Mr Kavanagh, who praised the turnout at Saturday’s event, said: “Scotland voted by a larger majority to remain a part of the EU than it did to remain part of the UK and yet that majority can be completely discounted.

“If we want democracy in this country, if we want a government that is actually representative of what the people of Scotland want, the only way to achieve that is with independence. We’ve been let down far too often by the British state.”

Bailie Eva Bolander, SNP councillor for Glasgow’s Anderston/City ward, was among those supporting the event.

She said: “I think the turnout is fantastic, it’s fabulous. I do believe Scotland’s best future is being independent.

“(The campaign) has of course got a new impetus after the EU referendum because Scotland is completely different from the rest of the UK.

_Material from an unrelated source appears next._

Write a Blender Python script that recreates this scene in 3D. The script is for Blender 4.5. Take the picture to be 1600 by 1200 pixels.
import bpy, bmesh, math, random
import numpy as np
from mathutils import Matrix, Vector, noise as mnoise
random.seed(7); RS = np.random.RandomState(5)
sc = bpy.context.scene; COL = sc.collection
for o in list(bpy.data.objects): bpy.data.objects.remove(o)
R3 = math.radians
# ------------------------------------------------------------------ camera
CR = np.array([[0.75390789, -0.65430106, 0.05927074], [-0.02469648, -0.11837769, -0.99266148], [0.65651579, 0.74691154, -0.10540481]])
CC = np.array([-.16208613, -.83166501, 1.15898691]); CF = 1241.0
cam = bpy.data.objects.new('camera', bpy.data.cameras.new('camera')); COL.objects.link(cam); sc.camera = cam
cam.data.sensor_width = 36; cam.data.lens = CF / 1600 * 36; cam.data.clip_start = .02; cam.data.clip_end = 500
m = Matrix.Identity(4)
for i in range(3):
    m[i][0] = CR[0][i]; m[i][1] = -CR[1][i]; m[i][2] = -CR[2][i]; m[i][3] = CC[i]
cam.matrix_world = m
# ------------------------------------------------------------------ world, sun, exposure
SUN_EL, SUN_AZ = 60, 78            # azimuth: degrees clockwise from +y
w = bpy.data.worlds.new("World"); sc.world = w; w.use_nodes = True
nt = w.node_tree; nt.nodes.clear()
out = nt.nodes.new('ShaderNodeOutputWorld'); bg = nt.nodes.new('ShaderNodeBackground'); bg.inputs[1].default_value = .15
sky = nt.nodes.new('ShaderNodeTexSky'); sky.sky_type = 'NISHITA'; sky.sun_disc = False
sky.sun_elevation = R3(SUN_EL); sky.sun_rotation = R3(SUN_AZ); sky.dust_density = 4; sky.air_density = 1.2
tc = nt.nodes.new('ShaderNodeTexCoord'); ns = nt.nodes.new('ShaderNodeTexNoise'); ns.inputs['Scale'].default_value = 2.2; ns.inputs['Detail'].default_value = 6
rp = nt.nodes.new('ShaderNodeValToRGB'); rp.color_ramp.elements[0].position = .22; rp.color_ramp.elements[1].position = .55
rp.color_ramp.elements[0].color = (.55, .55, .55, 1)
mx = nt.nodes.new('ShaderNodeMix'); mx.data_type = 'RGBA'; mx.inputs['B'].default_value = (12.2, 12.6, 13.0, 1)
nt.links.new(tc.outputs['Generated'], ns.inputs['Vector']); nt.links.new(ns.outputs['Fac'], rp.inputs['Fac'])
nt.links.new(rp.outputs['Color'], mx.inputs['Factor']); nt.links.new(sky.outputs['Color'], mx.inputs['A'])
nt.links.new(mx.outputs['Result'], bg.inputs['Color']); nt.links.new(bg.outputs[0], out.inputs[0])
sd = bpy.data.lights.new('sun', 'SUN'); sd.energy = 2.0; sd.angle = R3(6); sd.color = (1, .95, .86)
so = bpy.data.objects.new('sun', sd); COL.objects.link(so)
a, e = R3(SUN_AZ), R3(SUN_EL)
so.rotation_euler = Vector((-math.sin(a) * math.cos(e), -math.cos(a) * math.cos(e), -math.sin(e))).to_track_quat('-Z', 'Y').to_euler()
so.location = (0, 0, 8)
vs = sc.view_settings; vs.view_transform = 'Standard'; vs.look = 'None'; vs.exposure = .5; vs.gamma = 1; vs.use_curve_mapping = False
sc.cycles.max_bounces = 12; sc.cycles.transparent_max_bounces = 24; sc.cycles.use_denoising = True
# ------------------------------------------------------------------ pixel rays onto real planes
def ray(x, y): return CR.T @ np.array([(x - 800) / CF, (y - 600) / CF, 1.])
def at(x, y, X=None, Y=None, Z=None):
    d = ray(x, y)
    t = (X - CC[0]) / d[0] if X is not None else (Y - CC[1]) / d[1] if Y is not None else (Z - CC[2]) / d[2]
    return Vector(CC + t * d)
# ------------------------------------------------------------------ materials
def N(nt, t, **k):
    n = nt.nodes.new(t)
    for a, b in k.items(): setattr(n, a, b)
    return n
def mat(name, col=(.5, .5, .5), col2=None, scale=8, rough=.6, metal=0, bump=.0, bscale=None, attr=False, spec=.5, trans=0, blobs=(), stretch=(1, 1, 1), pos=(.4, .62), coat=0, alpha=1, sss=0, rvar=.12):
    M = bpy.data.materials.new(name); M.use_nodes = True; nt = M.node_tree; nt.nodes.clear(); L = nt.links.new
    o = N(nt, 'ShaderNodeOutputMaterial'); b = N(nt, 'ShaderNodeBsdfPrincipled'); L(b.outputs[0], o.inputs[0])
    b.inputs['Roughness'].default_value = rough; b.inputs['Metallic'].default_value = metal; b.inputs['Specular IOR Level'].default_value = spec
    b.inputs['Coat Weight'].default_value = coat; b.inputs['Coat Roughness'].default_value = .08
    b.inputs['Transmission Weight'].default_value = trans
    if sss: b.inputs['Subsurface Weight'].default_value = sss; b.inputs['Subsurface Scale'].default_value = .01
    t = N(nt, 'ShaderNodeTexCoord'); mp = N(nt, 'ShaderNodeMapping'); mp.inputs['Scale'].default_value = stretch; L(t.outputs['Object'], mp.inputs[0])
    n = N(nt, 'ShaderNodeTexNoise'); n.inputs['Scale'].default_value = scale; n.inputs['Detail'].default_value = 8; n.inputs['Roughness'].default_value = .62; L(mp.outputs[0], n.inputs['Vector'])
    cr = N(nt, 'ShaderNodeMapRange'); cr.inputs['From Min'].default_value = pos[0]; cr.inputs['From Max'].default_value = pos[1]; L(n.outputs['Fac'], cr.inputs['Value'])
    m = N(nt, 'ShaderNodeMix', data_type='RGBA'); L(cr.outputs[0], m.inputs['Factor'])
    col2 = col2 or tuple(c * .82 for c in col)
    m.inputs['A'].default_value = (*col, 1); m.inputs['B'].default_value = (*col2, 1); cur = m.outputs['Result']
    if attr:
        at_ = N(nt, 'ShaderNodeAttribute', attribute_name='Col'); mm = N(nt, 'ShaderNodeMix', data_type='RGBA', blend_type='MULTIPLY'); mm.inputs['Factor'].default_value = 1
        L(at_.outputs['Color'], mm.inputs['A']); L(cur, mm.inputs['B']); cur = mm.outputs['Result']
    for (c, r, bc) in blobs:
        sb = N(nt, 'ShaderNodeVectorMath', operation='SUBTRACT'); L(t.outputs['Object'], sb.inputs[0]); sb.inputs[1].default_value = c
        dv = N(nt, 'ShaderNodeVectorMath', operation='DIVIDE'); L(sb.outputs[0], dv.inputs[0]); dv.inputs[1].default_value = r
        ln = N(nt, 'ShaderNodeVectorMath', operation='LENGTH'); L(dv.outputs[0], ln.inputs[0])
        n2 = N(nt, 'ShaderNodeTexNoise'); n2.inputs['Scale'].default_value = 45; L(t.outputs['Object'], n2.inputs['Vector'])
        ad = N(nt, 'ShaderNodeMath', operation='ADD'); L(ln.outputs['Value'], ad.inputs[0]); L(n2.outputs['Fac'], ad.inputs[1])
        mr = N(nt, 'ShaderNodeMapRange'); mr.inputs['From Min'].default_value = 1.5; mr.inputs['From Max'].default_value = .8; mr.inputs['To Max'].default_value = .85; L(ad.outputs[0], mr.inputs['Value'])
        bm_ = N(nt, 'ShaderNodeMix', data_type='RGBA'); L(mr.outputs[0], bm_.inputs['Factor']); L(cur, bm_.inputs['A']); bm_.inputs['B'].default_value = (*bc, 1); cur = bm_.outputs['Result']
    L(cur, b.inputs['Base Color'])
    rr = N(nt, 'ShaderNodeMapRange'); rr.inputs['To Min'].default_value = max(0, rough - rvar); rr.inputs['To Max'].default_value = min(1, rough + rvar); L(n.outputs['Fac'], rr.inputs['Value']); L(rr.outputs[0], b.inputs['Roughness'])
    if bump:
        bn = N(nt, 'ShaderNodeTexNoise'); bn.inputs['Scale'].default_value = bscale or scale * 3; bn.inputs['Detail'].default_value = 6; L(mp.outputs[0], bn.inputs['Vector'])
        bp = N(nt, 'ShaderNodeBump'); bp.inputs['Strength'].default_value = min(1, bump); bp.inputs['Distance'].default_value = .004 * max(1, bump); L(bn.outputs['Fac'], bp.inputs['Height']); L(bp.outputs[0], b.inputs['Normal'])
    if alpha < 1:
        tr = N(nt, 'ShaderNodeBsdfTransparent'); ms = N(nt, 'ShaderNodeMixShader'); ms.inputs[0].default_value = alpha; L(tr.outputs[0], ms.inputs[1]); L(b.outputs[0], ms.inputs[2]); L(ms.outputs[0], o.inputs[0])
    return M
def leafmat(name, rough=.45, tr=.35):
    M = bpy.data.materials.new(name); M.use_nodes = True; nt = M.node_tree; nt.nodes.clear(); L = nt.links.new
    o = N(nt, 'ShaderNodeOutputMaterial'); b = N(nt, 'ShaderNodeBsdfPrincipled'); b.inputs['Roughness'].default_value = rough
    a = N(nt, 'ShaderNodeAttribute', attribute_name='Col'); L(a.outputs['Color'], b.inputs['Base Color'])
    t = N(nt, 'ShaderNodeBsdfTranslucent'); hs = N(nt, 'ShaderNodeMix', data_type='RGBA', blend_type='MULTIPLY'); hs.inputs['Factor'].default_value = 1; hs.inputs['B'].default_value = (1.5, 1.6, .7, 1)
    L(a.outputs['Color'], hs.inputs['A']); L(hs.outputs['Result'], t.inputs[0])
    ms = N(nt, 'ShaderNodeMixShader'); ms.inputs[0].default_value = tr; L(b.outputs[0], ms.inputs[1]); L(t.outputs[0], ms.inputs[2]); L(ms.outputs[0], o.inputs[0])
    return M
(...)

“Scotland is welcoming EU residents like myself and wants to have the connection with the EU to continue, and have an input into the EU in respect of policies.”

Activist Jason Baird said the event was about getting ready for any future independence referendum campaign.

“We’re here because there’s a massive groundswell for independence in Scotland,” he said.

“The last time we started at 30% and we ended at 45%. The No campaign started at 70% and ended at 55%. There was only one winner in the last campaign and it was the Yes movement and the Yes movement will do exactly the same thing again.”